Servicio y gloria sin final feliz
Llegaron a las Antillas en 1629, y, tras apresar varios buques corsarios en la isla de Nieves, desembarcaron en la de San Cristóbal, donde, en unos días, tomaron dos fuertes franceses y uno inglés. Fue una campaña exitosa, en la que hicieron dos mil trescientos prisioneros y se apoderaron de doscientos cañones, mientras que las bajas propias apenas alcanzaron el centenar de hombres.
Al fin, en 1633, Felipe IV accedió a las reiteradas instancias del almirante y se le concedió la licencia para atender sus asuntos. Al año siguiente, no obstante, Olivares consiguió que el rey firmara la orden de regreso de Fadrique, con el propósito de recuperar la plaza de Pernambuco, en manos holandesas. Cansado, el almirante se negó por escrito, aduciendo, entre otras cosas, que, tras toda una vida de servicio, apenas había gozado de dos meses de permiso.

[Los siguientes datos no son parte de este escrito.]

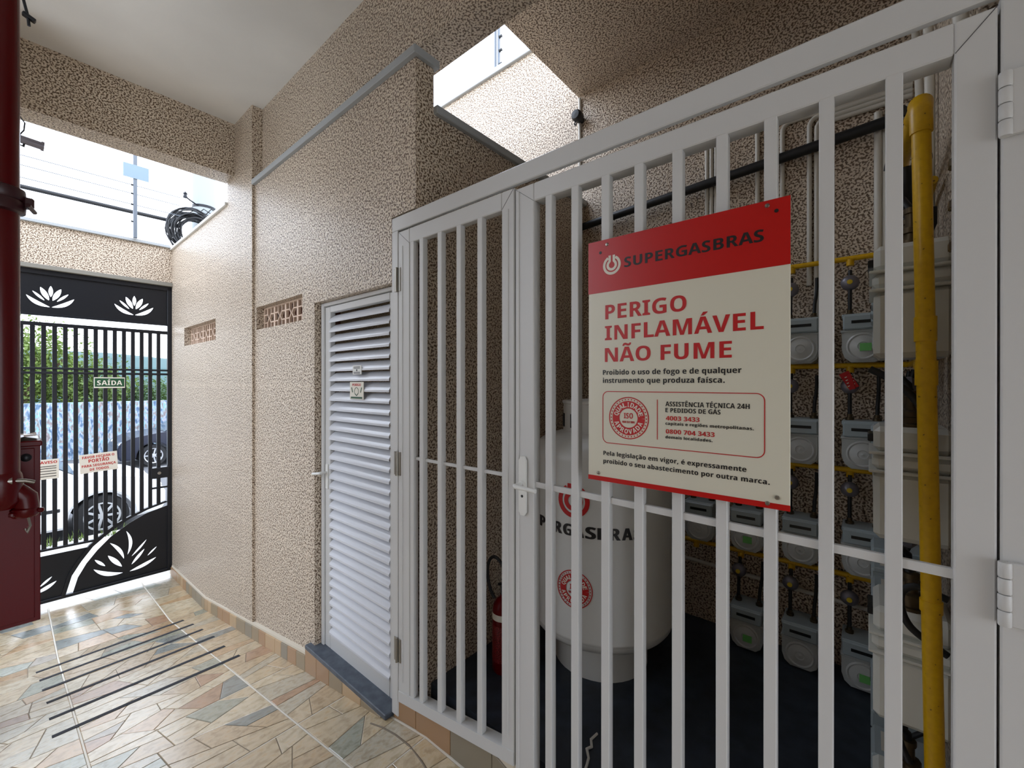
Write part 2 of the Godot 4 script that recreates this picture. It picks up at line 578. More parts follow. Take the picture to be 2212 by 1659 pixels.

La tensión con Olivares fue en aumento. En una de las cartas, el valido le recordaba que gracias, precisamente, a ese servicio había ganado dinero y honores. “He servido a S. M. gastando mi hacienda y mi sangre y no hecho un poltrón”, replicó el militar. El conde-duque, al sentirse aludido, ordenó su detención y el inicio de un procedimiento judicial.
Mientras se instruía la causa, fue encarcelado como si de un delincuente se tratase. Su estado de salud, ya precario, se agravó rápidamente debido a las condiciones del cautiverio. Al que sin duda fue uno de los mejores marinos de su época, humillado y despojado de todos sus bienes, se le permitió esperar la sentencia en casa de un amigo, donde falleció el 10 de diciembre de 1635.